A Colorado Springs development company that remodeled downtown's Trolley Building into restaurants and bars on South Tejon Street now plans eateries and luxury condominiums along North Tejon, where units could sell for upward of $1 million.

The project would continue a residential and commercial building boom in the Springs' downtown over the last five years, which has seen local and out-of-town developers invest hundreds of millions of dollars to bring apartments, hotels and entertainment options to the urban core.

Niebur Development of Colorado Springs plans to transform the former YMCA office building at 316 N. Tejon into two restaurants and office space, according to a proposal the company recently submitted to city planners.

A Niebur limited liability company paid nearly $2.2 million in April to purchase the two-story 10,978-square-foot YMCA building and parking lot, which sit on a little less than one-half acre, according to El Paso County land records. The property is immediately north of the El Paso Club and east of First Christian Church.

The Mediterranean-style building — with a tile roof, arched windows and a gated courtyard — was constructed in 1956, land records show. YMCA officials didn't respond to phone calls about when and why they moved their offices from the building.

Nieber CEO and founder Joe Niebur said he envisions a pair of high-end restaurants on the building's first floor; grassy areas that are set back from Tejon would be turned into patios for outdoor dining and gatherings. The upper floor would continue as office space.

Niebur said he's talked with potential restaurant concepts and office users, but he declined to identify them. 

OZ Architecture of Colorado Springs, hired for the project, plans to retain the building's Mediterranean flavor, Niebur said. Construction crews have started renovation work inside the building, he said.

The restaurants would join several dining, drinking and dessert options in the 300 block of North Tejon, including Poor Richard's, Four by Brother Luck, Roosters House of Ramen, Louie's Pizza,  Tony's downtown bar, the Odyssey Gastropub and Josh & John's Ice Cream.

"A couple of restaurants in there should just add to the feeling there," Niebur said. "That part of Tejon is neat; I love that part of Tejon."

The potentially more visible component of Niebur's project calls for construction of a five-story condo building in the parking lot immediately west of the former YMCA building. 

The condo building would have ground-floor parking and four residential levels containing a dozen for-sale units, whose prices could range from $500,000 to $1 million, Niebur said.

In recent years, developers have opened, started building or proposed several downtown apartment projects with hundreds of units. But there have been only a handful of projects with for-sale residential units.

A few years ago, local developer Dan Robertson, who started remodeling downtown buildings with upper-floor lofts two decades ago, completed the nine-unit Bijou Lofts across from Acacia Park. Businessman Rich Guy, meanwhile, is turning the upper floors of the four-story Pueblo Bank & Trust building on Pikes Peak Avenue into condominiums.
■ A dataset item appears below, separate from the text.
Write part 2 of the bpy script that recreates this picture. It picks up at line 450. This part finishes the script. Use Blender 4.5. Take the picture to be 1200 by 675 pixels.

"There's still not very many choices of for-sale condos (in downtown Colorado Springs)," Niebur said. "There's a ton of them in Denver."

Whether buyers would pay $500,000 to $1 million is an unknown.

Yet downtown apartment developers and the area's boosters have pointed to a strong demand by area residents who want a so-called urban lifestyle — the ability to live downtown and walk or bike to restaurants, bars, nightclubs, museums and the like.

And downtown residents have shown they're willing to pay top dollar. The Mae on Cascade, one of downtown's newest apartment projects, commands rents that start at $1,300 a month for studios and $3,000 a month for penthouses, its website shows.

"You build it, you never know," Niebur said. "But we have a big parking lot in the back of that (YMCA) building and I think when you add the residential component to the alleyway there, with the views we're going to create, the restaurants in front ... I think that feels like something that is a fun place to hang. It's working well in Denver. I'm just crazy enough to try it." 

In a best-case scenario, Niebur hopes to open the restaurants next summer. He's targeting construction to begin on the condo building in November or December, with completion in fall 2022.

The restaurants and condos would be Niebur's latest high-profile downtown project.

His company redeveloped the Trolley Building in the 500 block of South Tejon, which once housed a trolley car barn.

That property now includes the Atomic Cowboy bar, Fat Sully's Pizza, Denver Biscuit Co., the C.O.A.T.I food hall, Streetcar520 and the Pikes Peak Brewing Co.'s Lager House and Star Bar.

The Trolley Building complex anchors what downtown boosters call the New South End, a thriving multiblock area of restaurants, bars, hotels and other uses southeast of Vermijo and Cascade avenues and a few blocks east of the newly opened Weidner Field, a multipurpose outdoor stadium.